The movie is about a producer played by Robert De Niro. De Niro actually turns in a surprisingly toned down and empathetic performance (that's right he doesn’t play an angry screaming guy..welll not most of the time) as Bob, the producer of a gutsy thriller starring Sean Penn. I should mention this is a movie where some actors play themselves and other don't. So Bruce Willis is Bruce Willis, but John Turturro is Dick Bell a cowardly bow-tie wearing agent.
What Just Happened starts with a test screening of a thriller called Fiercely. Fiercely's director is Jeremy, a crazy Brit who sports a Hebrew letter tattooed on his neck (Guy Ritchie?) With Fiercely Jeremy is making not a movie, but a statement, breaking new ground, subverting the audience and all that garbage. But at the test screening the audience recoils when Sean Penn, as the hero, shoots a dog on screen.
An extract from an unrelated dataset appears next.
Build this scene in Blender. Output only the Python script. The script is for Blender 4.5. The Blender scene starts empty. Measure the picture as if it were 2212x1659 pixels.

Can De Niro/Bob get the director to recut his masterpiece in time for Cannes? That's the kind a movie we're talking about. The kind a movie where the question of whether Bruce Willis will shave his beard isn't just a subplot but the major axis the entire story pivots on. Ridiculous? Sure. True? Yup. Except it was Alec Baldwin who showed up on the set of The Edge looking like Grizzly Adams.
What Just Happened is a movie that you might say is mainly for insiders. But for an industry built on the art of deception there's a surprising amount of truth on the screen. It’s not always pretty. In fact considering the way it wraps up you might say the creators of What Just Happened shot the dog themselves.
See and you’ll understand why in this case, that’s a good thing.